President Mohammad Rafiq Tarar rejected a mercy petition and the convict is to be sent to the gallows in Punjab's Mianwali jail Wednesday morning, press reports said.
Nawaz's execution, earlier scheduled in January, was delayed after he launched a review petition in the Supreme Court challenging his conviction.
The top court confirmed the conviction ordered by the Lahore High Court in 1999.
Hundreds of people, including some Iranian nationals and senior clerics from the minority Shiite and the majority Sunni Muslim communities, have died in clashes between Sunni and Shiite activists, mostly in Punjab over the past several years.
Pakistani police have blamed activists from the SSP and its rival Shiite organization, the Tehreek-i-Jafria Pakistan (TJP), for the escalation of violent attacks.
Nevertheless, both organizations have denied any involvement in violent attacks, blaming unidentified foreign involvement for the killings.
Government officials in Jhang confirmed the arrest of Tariq but claimed that he was taken in "protective custody" due to "risk to his life", the Internet edition of Dawn reported.
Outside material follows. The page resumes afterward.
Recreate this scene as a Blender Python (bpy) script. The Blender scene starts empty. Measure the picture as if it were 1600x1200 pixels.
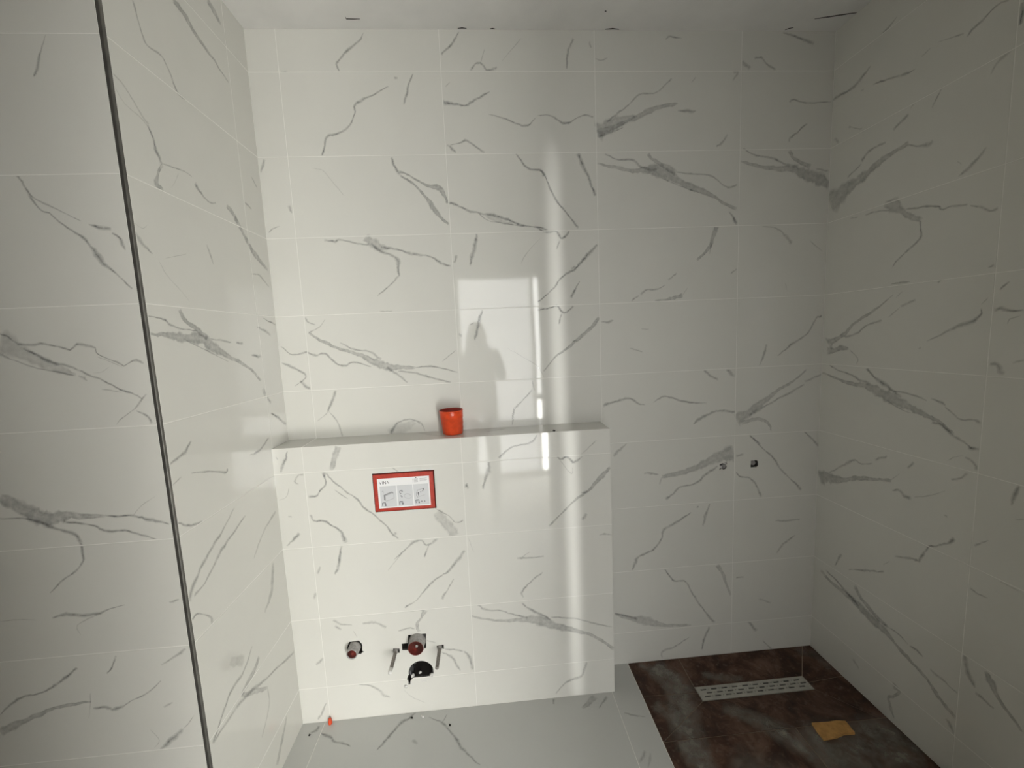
import bpy, bmesh, math, random
import numpy as np
from mathutils import Vector, Matrix

random.seed(7)
S = bpy.context.scene
COL = S.collection

# ------------------------------------------------------------------ camera, light, exposure
cam_d = bpy.data.cameras.new('camera')
cam_d.sensor_width = 36.0
cam_d.lens = 637.27 / 1600 * 36.0
cam_d.clip_start = 0.01
cam = bpy.data.objects.new('camera', cam_d)
cam.location = (-0.4943, -1.701, 1.5322)
cam.rotation_euler = (1.4563, 0.0449, -0.0713)
COL.objects.link(cam)
S.camera = cam

world = bpy.data.worlds.new('world')
S.world = world
world.use_nodes = True
bg = world.node_tree.nodes['Background']
bg.inputs['Color'].default_value = (0.75, 0.8, 0.85, 1)
bg.inputs['Strength'].default_value = 0.3

S.view_settings.view_transform = 'Standard'
S.view_settings.look = 'None'
S.view_settings.gamma = 1.0
S.view_settings.use_curve_mapping = False
S.view_settings.exposure = -0.22
S.cycles.sample_clamp_indirect = 60.0     # keep double reflections of the windows in the polish
S.cycles.blur_glossy = 0.2
WINDOW_L = 22.0         # radiance of the clear balcony window, to the right beyond the doorway
SUNNY_L = 50.0          # its lower panes, looking onto the sunlit balcony floor
CURTAIN_L = 8.0         # radiance of the curtained window straight beyond the doorway
STRIPE_W = 0.175          # watts of an added, unseen light that casts the vertical wall stripe

ld = bpy.data.lights.new('added_stripe_light', 'AREA')
ld.shape = 'ELLIPSE'; ld.size = 0.022; ld.size_y = 2.5; ld.energy = STRIPE_W; ld.color = (1.0, 1.0, 0.99)
ld.spread = math.radians(3.2)
lo = bpy.data.objects.new('added_stripe_light', ld)
lo.location = (-0.04, -1.845, 1.05)
lo.rotation_euler = (math.radians(90), 0, math.atan2(0.14, 1.845))
COL.objects.link(lo)

# room measures (metres, floor = 0, back wall = plane y 0)
XL, XR = -1.3104, 0.9946
ZC = 2.702
YT = -0.636             # outer corner with the metal trim
YB = -0.1402            # front of the half-height wall
XB = -0.0082            # its right end
ZL = 1.1536             # its top
YR = -1.86              # rear wall with the doorway
XF = -2.45              # far left end of the room
ROWS = [0.0, 0.1535, 0.4535, 0.7535, 1.0535, 1.3535, 1.6535, 1.9535, 2.2535, 2.5535, ZC]
GAP = 0.0026

# ------------------------------------------------------------------ helpers
def tag(o, label, cat=None, group=None, kind=None):
    if label: o['label'] = label
    if cat: o['category'] = cat
    if group: o['group'] = group
    if kind: o['kind'] = kind
    return o

def link(name, me, mats=(), parent=None):
    o = bpy.data.objects.new(name, me)
    COL.objects.link(o)
    for m in mats:
        me.materials.append(m)
    if parent is not None:
        o.parent = parent
    return o

def empty(name, loc, label, cat, group=None):
    o = bpy.data.objects.new(name, None)
    o.empty_display_size = 0.03
    o.location = loc
    COL.objects.link(o)
    return tag(o, label, cat, group)

def bm_obj(name, bm, mat, parent=None, smooth=False, off=None):
    """one mesh object from a bmesh in world coordinates; children of an empty get local coordinates"""
    me = bpy.data.meshes.new(name)
    bmesh.ops.recalc_face_normals(bm, faces=bm.faces[:])
    if parent is not None and parent.type == 'EMPTY':
        bmesh.ops.translate(bm, verts=bm.verts[:], vec=-parent.location)
    for f in bm.faces:
        f.smooth = smooth
    bm.to_mesh(me); bm.free()
    return link(name, me, [mat] if mat else [], parent)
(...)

When contacted from Islamabad to confirm Tariq's arrest, Superintendent Police Jhang, Tariq Masood Yasin said: "It's premature to say anything at this stage, ... I can't comment."
"I think we are in the process of certain things, after which we will decide what to do," he remarked, adding, "I can't say anything... if you call me tomorrow morning I might be able to tell you."
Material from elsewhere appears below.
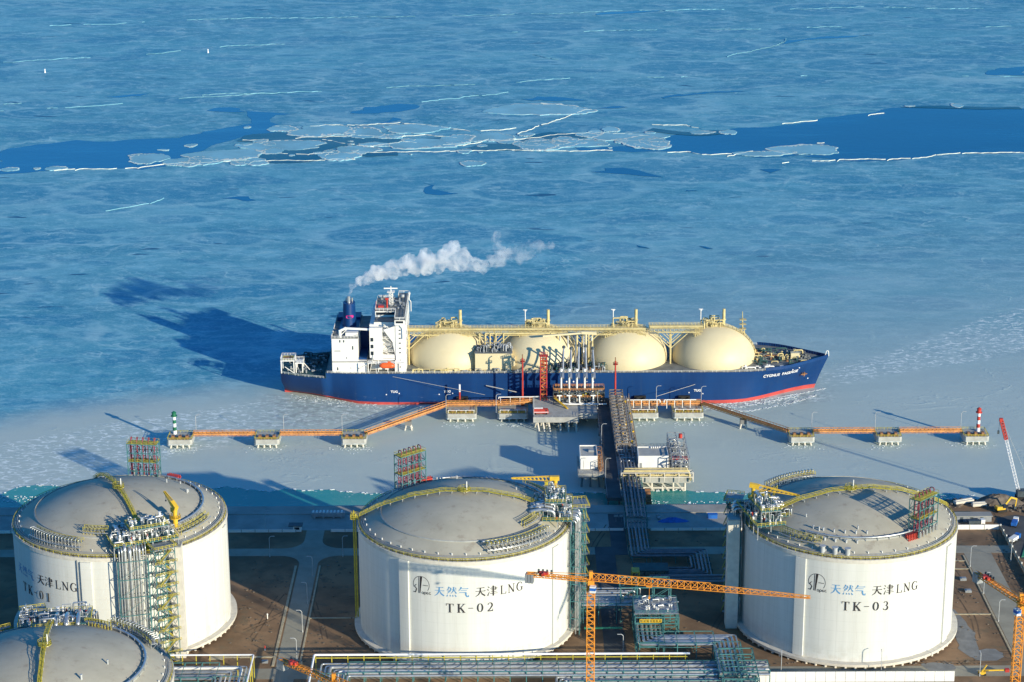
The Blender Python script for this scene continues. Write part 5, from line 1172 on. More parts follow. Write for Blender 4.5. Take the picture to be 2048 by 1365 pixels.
# ---- exhaust steam
def steam(pts, seed, vox, amp, sub):
    rg = random.Random(seed); m = MB()
    for (c, r) in pts:
        m.ball(c, r * .80, 14, 9)
        for k in range(sub):
            a = rg.uniform(0, 6.28); b = rg.uniform(-1.1, 1.3); q = r * .66
            m.ball((c[0] + q * math.cos(a) * math.cos(b), c[1] + q * math.sin(a) * math.cos(b), c[2] + q * math.sin(b)), r * rg.uniform(.5, .7), 12, 8)
    o = m.build('steam_tmp', M['white'])
    md = o.modifiers.new('r', 'REMESH'); md.mode = 'VOXEL'; md.voxel_size = vox
    bpy.context.view_layer.update(); dg = bpy.context.evaluated_depsgraph_get(); me = bpy.data.meshes.new_from_object(o.evaluated_get(dg)); bpy.data.objects.remove(o); me.materials.clear()
    from mathutils import noise as nz
    for v in me.vertices:
        p = v.co; d = nz.noise(p * .3) * 1.3 + nz.noise(p * .8) * .6; v.co = p + v.normal * d * amp
    return me
def vol_mat(name, d0, d1, x0, x1, lo, hi):
    m = bpy.data.materials.new(name); m.use_nodes = True; t = m.node_tree; t.nodes.clear()
    out = t.nodes.new('ShaderNodeOutputMaterial'); v = t.nodes.new('ShaderNodeVolumePrincipled'); v.inputs['Color'].default_value = (.985, .985, .985, 1); v.inputs['Anisotropy'].default_value = .0
    tc = N(t, 'TexCoord'); sp = N(t, 'SeparateXYZ'); t.links.new(tc.outputs['Object'], sp.inputs[0])
    n1 = noise(t, tc.outputs['Object'], .16, 6, .62, .6); mr = N(t, 'MapRange'); t.links.new(sp.outputs[0], mr.inputs[0])
    for i, q in enumerate((x0, x1, d0, d1)): mr.inputs[i + 1].default_value = q
    t.links.new(mth(t, 'MULTIPLY', ss(t, n1.outputs[0], lo, hi), mr.outputs[0]), v.inputs['Density']); t.links.new(v.outputs[0], out.inputs['Volume']); return m
P_ = [((-85.3, CY, 52.8), .9), ((-84.4, CY, 54.6), 1.3), ((-82.6, CY, 57.0), 1.8), ((-79.4, CY, 60.2), 3.2), ((-74.5, CY, 62.8), 4.0), ((-69.5, CY, 64.4), 4.4), ((-64.5, CY, 66.2), 5.1), ((-58.5, CY, 67.4), 5.4), ((-52, CY, 68.4), 5.7),
      ((-46, CY, 70.2), 6.2), ((-40.5, CY, 69.6), 6.0), ((-35.5, CY, 72.0), 6.4), ((-31.0, CY, 75.5), 5.2), ((-30.0, CY, 69.5), 5.6), ((-24.5, CY, 69.6), 5.6), ((-19.0, CY, 68.0), 4.8), ((-14.0, CY, 68.2), 4.2), ((-24, CY, 74), 3.4), ((-9.5, CY, 70.0), 4.0), ((-5.0, CY, 72.0), 4.0), ((-1.0, CY, 74.2), 4.4), ((4.0, CY, 74.0), 4.8), ((9.5, CY, 75.5), 5.0), ((14.5, CY, 77.5), 3.8), ((19.5, CY, 79.0), 2.6)]
me = steam(P_, 8, .6, 1.0, 4); me.materials.append(vol_mat('steam_volume', .55, .07, -80, 8, .40, .60)); so = bpy.data.objects.new('steam_plume', me); COL.objects.link(so)
tag(so, 'white steam drifting from the ship funnel above the first cream tank', 'steam', kind='stuff')
me = steam([((-7.0, CY - .5, 78.5), 3.6), ((-8.5, CY, 83.5), 2.8), ((-5.5, CY, 75.5), 2.6)], 4, .7, 1.4, 2)
me.materials.append(vol_mat('steam_wisp_volume', .13, .15, -12, 14, .44, .62)); so = bpy.data.objects.new('steam_wisp', me); COL.objects.link(so)
tag(so, 'thin wisp of steam rising above the far end of the plume', 'steam', kind='stuff')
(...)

Meanwhile, violence erupted in the Pakistani industrial city of Gujranwala Thursday after the murder of a prominent Shiite Muslim in a suspected sectarian killing, police said.
"Shabbir was killed because he was a prominent Shiite leader. This murder is clearly sectarian," district police chief Pervez Lodhi said.
Most of the Shiite victims have affiliations with the TJP party, while others have been linked to Iranian missions here.
Hundreds of people, most of them Shiites, have been murdered in religious violence in Pakistan in recent years but police often failed to catch the killers. The Shiite community frequently blames members of the Lashar-e-Jhangvi, a hardline Sunni group, for the attacks.
Shiite Muslims form about 20% of Pakistan's Sunni-dominated 140 million people.